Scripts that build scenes
>> begin

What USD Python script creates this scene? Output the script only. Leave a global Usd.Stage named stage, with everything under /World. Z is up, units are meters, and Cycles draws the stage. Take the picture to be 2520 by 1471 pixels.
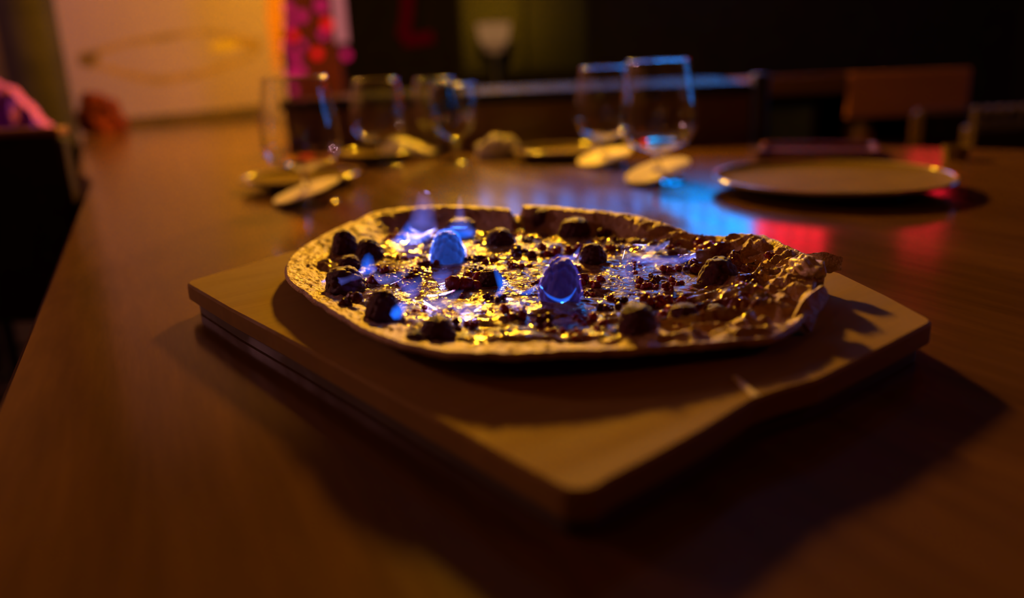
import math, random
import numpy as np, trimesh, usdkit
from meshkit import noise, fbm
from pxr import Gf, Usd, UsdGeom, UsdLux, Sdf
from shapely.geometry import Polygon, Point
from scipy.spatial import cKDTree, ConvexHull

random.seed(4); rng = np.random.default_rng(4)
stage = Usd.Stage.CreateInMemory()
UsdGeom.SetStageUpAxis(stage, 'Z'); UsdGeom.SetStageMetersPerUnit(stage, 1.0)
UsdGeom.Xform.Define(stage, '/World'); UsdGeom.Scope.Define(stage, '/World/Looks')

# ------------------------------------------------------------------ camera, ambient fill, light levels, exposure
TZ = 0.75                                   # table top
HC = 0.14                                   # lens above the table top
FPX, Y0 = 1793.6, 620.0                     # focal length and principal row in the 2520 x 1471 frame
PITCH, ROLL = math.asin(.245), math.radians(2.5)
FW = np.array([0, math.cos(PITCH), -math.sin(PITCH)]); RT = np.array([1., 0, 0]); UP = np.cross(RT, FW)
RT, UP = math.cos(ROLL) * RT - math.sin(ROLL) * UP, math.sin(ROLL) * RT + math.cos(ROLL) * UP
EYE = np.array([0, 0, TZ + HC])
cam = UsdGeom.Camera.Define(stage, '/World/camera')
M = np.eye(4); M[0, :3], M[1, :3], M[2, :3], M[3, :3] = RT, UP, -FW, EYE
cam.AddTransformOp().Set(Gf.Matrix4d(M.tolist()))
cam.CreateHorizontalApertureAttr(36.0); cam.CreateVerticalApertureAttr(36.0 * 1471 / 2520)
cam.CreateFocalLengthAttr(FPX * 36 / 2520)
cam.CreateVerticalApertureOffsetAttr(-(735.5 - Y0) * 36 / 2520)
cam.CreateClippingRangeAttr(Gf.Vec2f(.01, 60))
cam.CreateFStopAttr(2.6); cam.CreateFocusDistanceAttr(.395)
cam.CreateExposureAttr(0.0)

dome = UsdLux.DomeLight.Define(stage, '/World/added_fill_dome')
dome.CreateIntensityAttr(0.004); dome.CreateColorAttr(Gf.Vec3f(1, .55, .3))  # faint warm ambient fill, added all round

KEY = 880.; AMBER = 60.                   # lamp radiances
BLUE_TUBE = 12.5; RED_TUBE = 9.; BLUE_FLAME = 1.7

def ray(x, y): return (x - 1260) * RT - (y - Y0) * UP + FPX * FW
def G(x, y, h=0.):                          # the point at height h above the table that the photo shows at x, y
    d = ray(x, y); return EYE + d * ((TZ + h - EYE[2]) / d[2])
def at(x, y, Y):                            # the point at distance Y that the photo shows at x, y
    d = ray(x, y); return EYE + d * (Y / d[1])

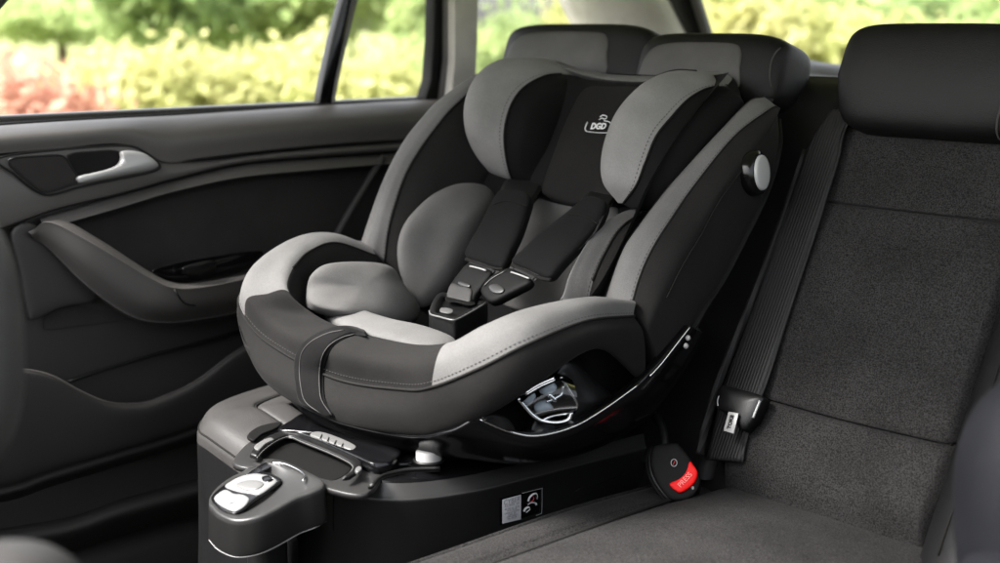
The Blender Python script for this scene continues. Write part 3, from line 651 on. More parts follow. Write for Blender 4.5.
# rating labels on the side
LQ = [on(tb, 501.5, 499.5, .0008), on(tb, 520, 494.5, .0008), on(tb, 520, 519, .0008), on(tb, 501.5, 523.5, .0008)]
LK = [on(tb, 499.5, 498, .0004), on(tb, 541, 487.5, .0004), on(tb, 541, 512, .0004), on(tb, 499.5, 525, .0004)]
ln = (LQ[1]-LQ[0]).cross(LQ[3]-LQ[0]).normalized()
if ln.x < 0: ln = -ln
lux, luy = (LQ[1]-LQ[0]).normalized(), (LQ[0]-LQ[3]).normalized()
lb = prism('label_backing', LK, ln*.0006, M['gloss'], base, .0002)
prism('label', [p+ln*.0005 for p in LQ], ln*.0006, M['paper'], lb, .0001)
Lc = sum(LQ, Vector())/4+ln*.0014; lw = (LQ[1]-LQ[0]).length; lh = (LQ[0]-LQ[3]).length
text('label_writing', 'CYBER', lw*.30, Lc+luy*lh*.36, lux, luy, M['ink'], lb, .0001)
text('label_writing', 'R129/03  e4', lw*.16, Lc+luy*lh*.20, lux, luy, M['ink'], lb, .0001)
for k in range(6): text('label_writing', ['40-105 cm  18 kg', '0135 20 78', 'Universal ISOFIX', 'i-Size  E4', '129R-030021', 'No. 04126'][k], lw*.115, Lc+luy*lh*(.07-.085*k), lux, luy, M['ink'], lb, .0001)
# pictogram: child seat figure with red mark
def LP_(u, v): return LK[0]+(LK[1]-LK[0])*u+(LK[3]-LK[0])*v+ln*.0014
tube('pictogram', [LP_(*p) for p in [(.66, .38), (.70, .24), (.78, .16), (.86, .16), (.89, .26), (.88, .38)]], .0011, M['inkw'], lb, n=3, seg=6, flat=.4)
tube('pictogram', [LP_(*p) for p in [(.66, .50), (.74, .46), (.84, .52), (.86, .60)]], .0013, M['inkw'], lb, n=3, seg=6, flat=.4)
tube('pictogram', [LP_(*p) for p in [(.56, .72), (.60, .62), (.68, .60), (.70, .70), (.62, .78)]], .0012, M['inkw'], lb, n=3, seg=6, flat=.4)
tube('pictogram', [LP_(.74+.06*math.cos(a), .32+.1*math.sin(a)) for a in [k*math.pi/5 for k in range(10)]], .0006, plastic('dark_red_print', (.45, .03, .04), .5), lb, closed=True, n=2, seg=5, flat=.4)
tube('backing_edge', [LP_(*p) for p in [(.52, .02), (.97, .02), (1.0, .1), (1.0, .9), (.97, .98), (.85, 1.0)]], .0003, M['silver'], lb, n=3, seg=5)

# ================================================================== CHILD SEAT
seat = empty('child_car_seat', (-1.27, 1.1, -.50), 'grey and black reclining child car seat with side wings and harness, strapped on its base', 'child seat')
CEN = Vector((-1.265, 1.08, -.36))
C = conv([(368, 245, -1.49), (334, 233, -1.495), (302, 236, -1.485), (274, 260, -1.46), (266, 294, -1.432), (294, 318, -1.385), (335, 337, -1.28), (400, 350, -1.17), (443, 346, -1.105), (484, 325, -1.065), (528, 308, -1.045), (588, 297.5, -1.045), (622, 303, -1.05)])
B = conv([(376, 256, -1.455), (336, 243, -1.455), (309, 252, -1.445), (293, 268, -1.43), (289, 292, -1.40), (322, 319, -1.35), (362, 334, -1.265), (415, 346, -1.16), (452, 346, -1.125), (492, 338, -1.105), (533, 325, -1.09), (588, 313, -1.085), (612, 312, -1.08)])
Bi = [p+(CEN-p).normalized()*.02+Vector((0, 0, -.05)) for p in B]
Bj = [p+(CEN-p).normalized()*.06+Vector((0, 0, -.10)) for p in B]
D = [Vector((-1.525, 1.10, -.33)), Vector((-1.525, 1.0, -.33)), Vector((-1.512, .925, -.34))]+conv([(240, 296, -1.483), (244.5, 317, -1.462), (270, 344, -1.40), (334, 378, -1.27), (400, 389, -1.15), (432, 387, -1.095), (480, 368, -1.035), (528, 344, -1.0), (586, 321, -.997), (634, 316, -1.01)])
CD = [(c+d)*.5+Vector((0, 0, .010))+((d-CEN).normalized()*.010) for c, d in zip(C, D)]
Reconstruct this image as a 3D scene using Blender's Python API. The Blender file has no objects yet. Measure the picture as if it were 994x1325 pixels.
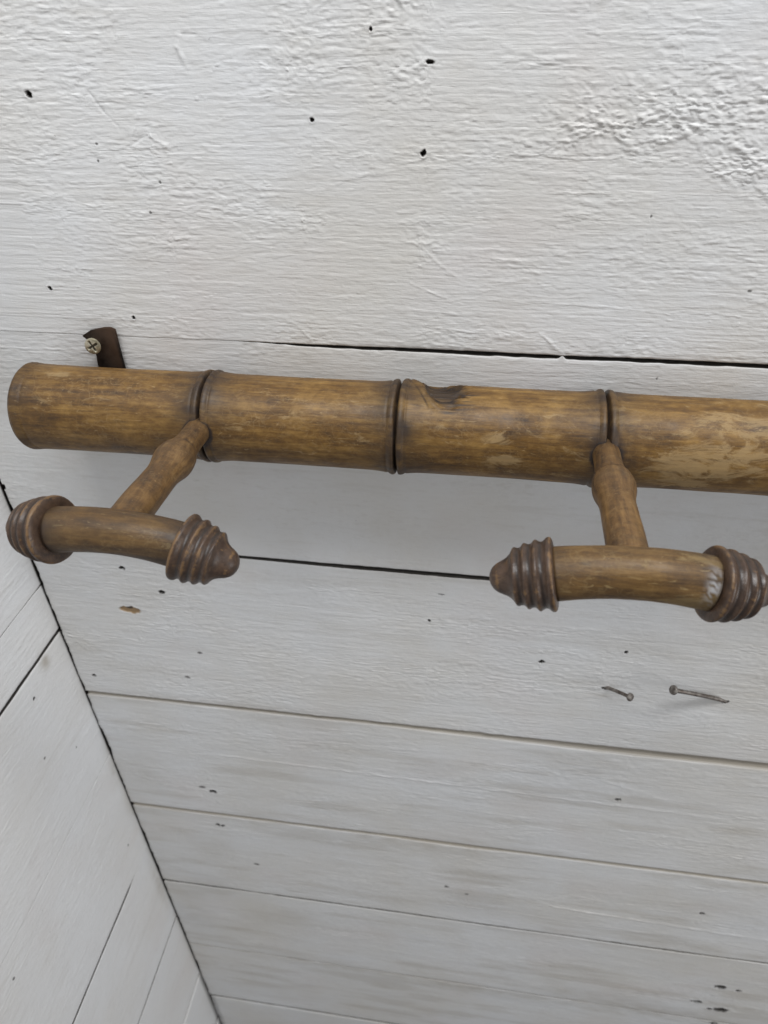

>> end

TO BE DONE >> Each entry should be repeated exactly as it appears; the pictures stay out.

ANSWER TO THE PROBLEM >>
What USD Python script creates this scene? Output the script only. Leave a global Usd.Stage named stage, with everything under /World. Z is up, units are meters, and Cycles draws the stage. Take the picture to be 2520 by 1471 pixels.
import math, random
import numpy as np, trimesh, usdkit
from meshkit import noise, fbm
from pxr import Gf, Usd, UsdGeom, UsdLux, Sdf
from shapely.geometry import Polygon, Point
from scipy.spatial import cKDTree, ConvexHull

random.seed(4); rng = np.random.default_rng(4)
stage = Usd.Stage.CreateInMemory()
UsdGeom.SetStageUpAxis(stage, 'Z'); UsdGeom.SetStageMetersPerUnit(stage, 1.0)
UsdGeom.Xform.Define(stage, '/World'); UsdGeom.Scope.Define(stage, '/World/Looks')

# ------------------------------------------------------------------ camera, ambient fill, light levels, exposure
TZ = 0.75                                   # table top
HC = 0.14                                   # lens above the table top
FPX, Y0 = 1793.6, 620.0                     # focal length and principal row in the 2520 x 1471 frame
PITCH, ROLL = math.asin(.245), math.radians(2.5)
FW = np.array([0, math.cos(PITCH), -math.sin(PITCH)]); RT = np.array([1., 0, 0]); UP = np.cross(RT, FW)
RT, UP = math.cos(ROLL) * RT - math.sin(ROLL) * UP, math.sin(ROLL) * RT + math.cos(ROLL) * UP
EYE = np.array([0, 0, TZ + HC])
cam = UsdGeom.Camera.Define(stage, '/World/camera')
M = np.eye(4); M[0, :3], M[1, :3], M[2, :3], M[3, :3] = RT, UP, -FW, EYE
cam.AddTransformOp().Set(Gf.Matrix4d(M.tolist()))
cam.CreateHorizontalApertureAttr(36.0); cam.CreateVerticalApertureAttr(36.0 * 1471 / 2520)
cam.CreateFocalLengthAttr(FPX * 36 / 2520)
cam.CreateVerticalApertureOffsetAttr(-(735.5 - Y0) * 36 / 2520)
cam.CreateClippingRangeAttr(Gf.Vec2f(.01, 60))
cam.CreateFStopAttr(2.6); cam.CreateFocusDistanceAttr(.395)
cam.CreateExposureAttr(0.0)

dome = UsdLux.DomeLight.Define(stage, '/World/added_fill_dome')
dome.CreateIntensityAttr(0.004); dome.CreateColorAttr(Gf.Vec3f(1, .55, .3))  # faint warm ambient fill, added all round

KEY = 880.; AMBER = 60.                   # lamp radiances
BLUE_TUBE = 12.5; RED_TUBE = 9.; BLUE_FLAME = 1.7

def ray(x, y): return (x - 1260) * RT - (y - Y0) * UP + FPX * FW
def G(x, y, h=0.):                          # the point at height h above the table that the photo shows at x, y
    d = ray(x, y); return EYE + d * ((TZ + h - EYE[2]) / d[2])
def at(x, y, Y):                            # the point at distance Y that the photo shows at x, y
    d = ray(x, y); return EYE + d * (Y / d[1])

The Blender Python script for this scene continues. Write part 3, from line 651 on. More parts follow. Write for Blender 4.5.
# rating labels on the side
LQ = [on(tb, 501.5, 499.5, .0008), on(tb, 520, 494.5, .0008), on(tb, 520, 519, .0008), on(tb, 501.5, 523.5, .0008)]
LK = [on(tb, 499.5, 498, .0004), on(tb, 541, 487.5, .0004), on(tb, 541, 512, .0004), on(tb, 499.5, 525, .0004)]
ln = (LQ[1]-LQ[0]).cross(LQ[3]-LQ[0]).normalized()
if ln.x < 0: ln = -ln
lux, luy = (LQ[1]-LQ[0]).normalized(), (LQ[0]-LQ[3]).normalized()
lb = prism('label_backing', LK, ln*.0006, M['gloss'], base, .0002)
prism('label', [p+ln*.0005 for p in LQ], ln*.0006, M['paper'], lb, .0001)
Lc = sum(LQ, Vector())/4+ln*.0014; lw = (LQ[1]-LQ[0]).length; lh = (LQ[0]-LQ[3]).length
text('label_writing', 'CYBER', lw*.30, Lc+luy*lh*.36, lux, luy, M['ink'], lb, .0001)
text('label_writing', 'R129/03  e4', lw*.16, Lc+luy*lh*.20, lux, luy, M['ink'], lb, .0001)
for k in range(6): text('label_writing', ['40-105 cm  18 kg', '0135 20 78', 'Universal ISOFIX', 'i-Size  E4', '129R-030021', 'No. 04126'][k], lw*.115, Lc+luy*lh*(.07-.085*k), lux, luy, M['ink'], lb, .0001)
# pictogram: child seat figure with red mark
def LP_(u, v): return LK[0]+(LK[1]-LK[0])*u+(LK[3]-LK[0])*v+ln*.0014
tube('pictogram', [LP_(*p) for p in [(.66, .38), (.70, .24), (.78, .16), (.86, .16), (.89, .26), (.88, .38)]], .0011, M['inkw'], lb, n=3, seg=6, flat=.4)
tube('pictogram', [LP_(*p) for p in [(.66, .50), (.74, .46), (.84, .52), (.86, .60)]], .0013, M['inkw'], lb, n=3, seg=6, flat=.4)
tube('pictogram', [LP_(*p) for p in [(.56, .72), (.60, .62), (.68, .60), (.70, .70), (.62, .78)]], .0012, M['inkw'], lb, n=3, seg=6, flat=.4)
tube('pictogram', [LP_(.74+.06*math.cos(a), .32+.1*math.sin(a)) for a in [k*math.pi/5 for k in range(10)]], .0006, plastic('dark_red_print', (.45, .03, .04), .5), lb, closed=True, n=2, seg=5, flat=.4)
tube('backing_edge', [LP_(*p) for p in [(.52, .02), (.97, .02), (1.0, .1), (1.0, .9), (.97, .98), (.85, 1.0)]], .0003, M['silver'], lb, n=3, seg=5)

# ================================================================== CHILD SEAT
seat = empty('child_car_seat', (-1.27, 1.1, -.50), 'grey and black reclining child car seat with side wings and harness, strapped on its base', 'child seat')
CEN = Vector((-1.265, 1.08, -.36))
C = conv([(368, 245, -1.49), (334, 233, -1.495), (302, 236, -1.485), (274, 260, -1.46), (266, 294, -1.432), (294, 318, -1.385), (335, 337, -1.28), (400, 350, -1.17), (443, 346, -1.105), (484, 325, -1.065), (528, 308, -1.045), (588, 297.5, -1.045), (622, 303, -1.05)])
B = conv([(376, 256, -1.455), (336, 243, -1.455), (309, 252, -1.445), (293, 268, -1.43), (289, 292, -1.40), (322, 319, -1.35), (362, 334, -1.265), (415, 346, -1.16), (452, 346, -1.125), (492, 338, -1.105), (533, 325, -1.09), (588, 313, -1.085), (612, 312, -1.08)])
Bi = [p+(CEN-p).normalized()*.02+Vector((0, 0, -.05)) for p in B]
Bj = [p+(CEN-p).normalized()*.06+Vector((0, 0, -.10)) for p in B]
D = [Vector((-1.525, 1.10, -.33)), Vector((-1.525, 1.0, -.33)), Vector((-1.512, .925, -.34))]+conv([(240, 296, -1.483), (244.5, 317, -1.462), (270, 344, -1.40), (334, 378, -1.27), (400, 389, -1.15), (432, 387, -1.095), (480, 368, -1.035), (528, 344, -1.0), (586, 321, -.997), (634, 316, -1.01)])
CD = [(c+d)*.5+Vector((0, 0, .010))+((d-CEN).normalized()*.010) for c, d in zip(C, D)]
Reconstruct this image as a 3D scene using Blender's Python API. The Blender file has no objects yet. Measure the picture as if it were 994x1325 pixels.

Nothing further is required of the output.